From dusk, you can admire the world’s largest LED display with 13 million lights that illuminate the park, known as the ‘Kingdom of Lights’. The displays change according to the season, so there is always something new to discover with each visit.

The park also hosts Kyushu’s largest fireworks festival, with over 22,000 fireworks. This year’s event will be held on 8th October 2022. 


Staying overnight? Choose from one of the onsite accommodations including European-style accommodation, spacious family-friendly cottages and even a hotel where you will be checked in by robots! 


Getting there: Fly to Nagasaki Airport, then take either a bus or high-speed ferry to Huis Ten Bosch (50 minutes). From Nagasaki Station it’s a 1.5 hour train or bus ride to Huis Ten Bosch Station.  


7. Aogashima Island

Tokyo Prefecture


Aerial view of Aogashima Island

Aerial view of Aogashima Island. Image provided by Tokyo Convention & Visitors Bureau.


To all the nature and outdoor lovers, this one’s for you. While a trip to Hawaii sounds nice, why not experience the uniqueness of Japan as well as beautiful islands and volcanoes all in one country?


The entire island of Aogashima is a volcanic crater and within it, lies another smaller volcano. Located 358km south of Tokyo in the Pacific Ocean, a visit to this remote volcanic island will satisfy any tropical travel urges. Hike up to a lookout at Oyama Observation Park to enjoy the 360-degree views of the island and across the vast ocean from one of its highest points.

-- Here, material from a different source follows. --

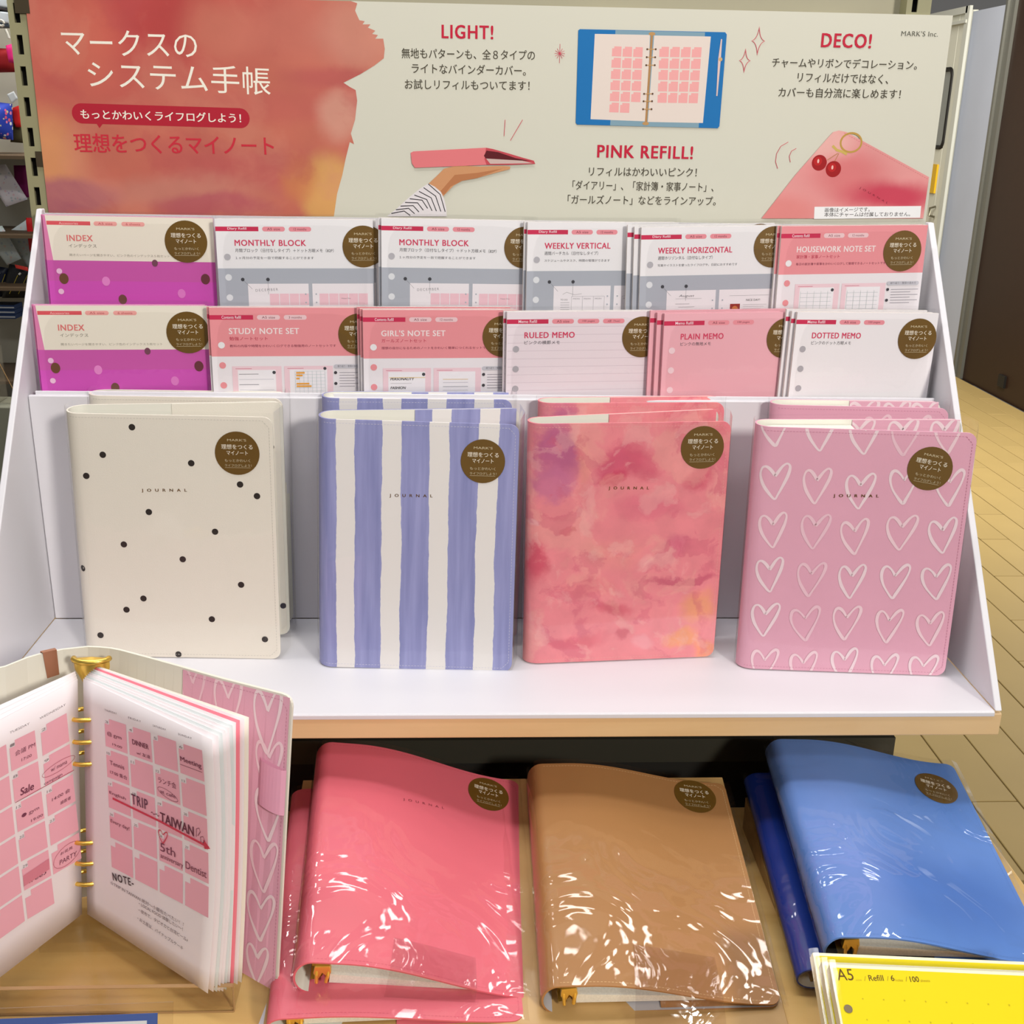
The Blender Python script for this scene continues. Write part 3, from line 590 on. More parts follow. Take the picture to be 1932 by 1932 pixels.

Then try cooking eggs and vegetables over volcanic steam vents. After a big day of adventures, relax in the geothermal sauna and then wind down with a glass of aochu, a vodka-like drink made from sweet potatoes.


Getting there: Travel to Aogashima via Hachijojima Island. Depart from Tokyo Takeshiba Pier in the evening and arrive at Hachijojima the next morning (10.5 hours). Or fly to Hachijojima from Haneda Airport (50 minutes). From Hachijojima Island, it’s a 3-hour boat ride or 20-minute helicopter ride to Aogashima.